Dans les sondages, une majorité d’Allemands fait porter le chapeau au gouvernement et à sa politique d’accueil et d’intégration des réfugiés. Accusée de « naïveté », Angela Merkel va d’ailleurs par la suite durcir sa position sur le sujet. L’épisode de Cologne va également profiter à l’extrême droite et à son émergence dans le jeu politique allemand, à commencer par les élections locales qui ont lieu dans la foulée, en mars 2016.

3 – 24 septembre 2017, le casse-tête des élections fédérales

Le troisième mandat d’Angela Merkel s’achève dans un contexte tout aussi lourd. L’Allemagne a fait l’objet de plusieurs attaques sur son sol, notamment l’attentat du marché de Noël de Berlin perpétré en décembre 2016 par un demandeur d’asile affilié au groupe Etat islamique. La chancelière reconnaît venait peu avant de reconnaître l’impréparation de son pays à l’accueil d’autant de réfugiés et a même annoncé qu’elle abandonnait son slogan « nous y arriverons », qu’elle juge après coup « vide de sens ».

Pourtant, si elle est donnée un temps au coude à coude avec son adversaire du SPD Martin Schulz, Angela Merkel fait la course en tête la majeure partie de la campagne électorale pour le renouvellement du Bundestag. Son succès le 24 septembre (33% des voix) n’est que de façade : elle enregistre son plus bas historique et les nouveaux rapports de force au Parlement allemand, avec notamment la percée de l’AfD, complique la recherche d’une coalition pour gouverner.

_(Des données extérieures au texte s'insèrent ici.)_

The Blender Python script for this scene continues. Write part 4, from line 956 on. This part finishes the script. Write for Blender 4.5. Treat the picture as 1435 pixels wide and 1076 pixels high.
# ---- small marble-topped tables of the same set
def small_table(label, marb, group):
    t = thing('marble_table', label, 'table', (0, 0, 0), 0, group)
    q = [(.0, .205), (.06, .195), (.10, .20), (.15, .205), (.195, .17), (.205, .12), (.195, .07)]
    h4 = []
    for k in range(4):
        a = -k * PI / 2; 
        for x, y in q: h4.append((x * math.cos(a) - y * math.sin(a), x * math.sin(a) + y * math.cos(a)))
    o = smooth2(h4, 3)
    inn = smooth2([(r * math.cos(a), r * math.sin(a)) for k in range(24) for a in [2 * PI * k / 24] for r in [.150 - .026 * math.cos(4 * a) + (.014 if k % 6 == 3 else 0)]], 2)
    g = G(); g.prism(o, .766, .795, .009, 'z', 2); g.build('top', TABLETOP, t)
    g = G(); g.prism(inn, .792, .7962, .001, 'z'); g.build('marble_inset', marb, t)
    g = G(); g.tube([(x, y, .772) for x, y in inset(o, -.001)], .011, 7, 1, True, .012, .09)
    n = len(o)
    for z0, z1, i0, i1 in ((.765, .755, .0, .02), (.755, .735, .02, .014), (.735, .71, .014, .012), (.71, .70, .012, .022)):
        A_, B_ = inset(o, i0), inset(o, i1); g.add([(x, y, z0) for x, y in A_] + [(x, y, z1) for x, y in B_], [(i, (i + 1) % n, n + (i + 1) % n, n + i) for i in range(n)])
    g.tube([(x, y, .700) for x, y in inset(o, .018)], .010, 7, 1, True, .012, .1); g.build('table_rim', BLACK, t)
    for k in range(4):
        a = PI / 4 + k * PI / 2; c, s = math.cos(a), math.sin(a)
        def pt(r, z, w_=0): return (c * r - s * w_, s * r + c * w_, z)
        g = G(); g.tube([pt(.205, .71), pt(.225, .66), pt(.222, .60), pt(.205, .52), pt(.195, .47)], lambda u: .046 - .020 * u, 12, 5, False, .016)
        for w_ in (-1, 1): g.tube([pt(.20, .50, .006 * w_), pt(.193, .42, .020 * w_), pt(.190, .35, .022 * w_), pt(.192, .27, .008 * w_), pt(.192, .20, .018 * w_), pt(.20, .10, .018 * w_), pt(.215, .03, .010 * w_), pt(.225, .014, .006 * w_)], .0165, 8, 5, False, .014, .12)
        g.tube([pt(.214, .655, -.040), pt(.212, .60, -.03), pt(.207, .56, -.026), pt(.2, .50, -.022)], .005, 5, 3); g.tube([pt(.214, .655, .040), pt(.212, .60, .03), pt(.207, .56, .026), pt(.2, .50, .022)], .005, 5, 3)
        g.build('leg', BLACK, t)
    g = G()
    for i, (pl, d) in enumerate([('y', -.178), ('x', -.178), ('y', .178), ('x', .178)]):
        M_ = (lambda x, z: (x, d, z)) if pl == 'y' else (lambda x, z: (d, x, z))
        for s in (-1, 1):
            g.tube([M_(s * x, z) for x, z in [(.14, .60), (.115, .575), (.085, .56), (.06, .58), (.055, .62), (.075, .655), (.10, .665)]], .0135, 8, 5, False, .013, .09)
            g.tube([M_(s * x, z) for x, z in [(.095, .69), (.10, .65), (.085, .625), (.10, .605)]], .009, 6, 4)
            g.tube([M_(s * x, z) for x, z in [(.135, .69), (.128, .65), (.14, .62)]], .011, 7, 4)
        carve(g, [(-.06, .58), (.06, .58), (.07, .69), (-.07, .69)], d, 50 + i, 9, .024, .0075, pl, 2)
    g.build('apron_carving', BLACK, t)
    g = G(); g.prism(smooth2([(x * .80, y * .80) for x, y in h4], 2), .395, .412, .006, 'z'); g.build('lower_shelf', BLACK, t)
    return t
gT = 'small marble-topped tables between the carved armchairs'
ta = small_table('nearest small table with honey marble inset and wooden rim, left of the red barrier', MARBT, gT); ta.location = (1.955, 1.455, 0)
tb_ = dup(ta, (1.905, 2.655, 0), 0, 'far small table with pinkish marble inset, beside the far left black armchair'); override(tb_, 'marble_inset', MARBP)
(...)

C’est le début d’une longue période de tractations.

4 – 2 juillet 2018, l’accord qui sauve in extremis la peau de Merkel

Il a fallu cinq mois, à compter des élections, pour qu’Angela Merkel sorte de l’impasse politique. Après l’échec à former une alliance avec les Verts et les libéraux, la conservatrice a finalement formé en février son « cabinet IV » avec l’appui, une nouvelle fois, des sociaux-démocrates, qui s’étaient pourtant jurés de ne plus gouverner avec elle. Mais la reconduction de la « grande coalition », entre d’un côté la CDU-CSU et de l’autre le SPD, ne signifie pas la fin des problèmes. Au contraire : la question migratoire continue de fragiliser la chancelière. En juin, celle-ci subit les coups de semonce de son ministre de l’Intérieur, le patron du CSU bavarois Hors Seehofer, tenant de l’aile la plus à droite du gouvernement et qui reproche à Merkel son laxisme.

L’allié rebelle va jusqu’à poser un ultimatum à la dirigeante, menaçant de faire tomber la coalition s’il n’obtient pas un durcissement de la politique migratoire. Le 2 juillet, un accord est finalement conclu entre les deux « partis frères ». Angela Merkel vient de sauver in extremis son fauteuil.

5 – 28 octobre 2018, l’élection de trop

En l’espace de deux semaines, Angela Merkel doit surmonter deux nouveaux tests électoraux. L’élection régionale en Bavière, le 14 octobre, marque le recul historique de la CSU de Seehofer, qui perd sa majorité absolue. Le scrutin de Hesse, le 28, n’a fait que confirmer la tendance : la CDU termine en tête mais recule de dix points, le SPD fait encore pire, doublé par les Verts, qui lui contestent désormais le leadership à gauche. Dans la foulée, les sociaux-démocrates menacent à leur tour de quitter la coalition, voyant dans leur propre échec la conséquence des tensions qui minent le pouvoir.

C’est le coup de trop pour Angela Merkel qui, acculée, a jugé lundi qu’il n’était « plus possible de faire comme si rien ne s’était passé ». En préparant ainsi sa sortie, la chancelière peut espérer sauver dans l’immédiat son gouvernement et tenter d’aller jusqu’aux prochaines élections de 2021. Sans garantie de succès. L’élection du nouveau patron de la CDU en décembre, notamment, pourrait se traduire par coup de barre à droite de la formation chrétienne-démocrate. Qui l’éloignera un peu plus encore de ses alliés sociaux-démocrates.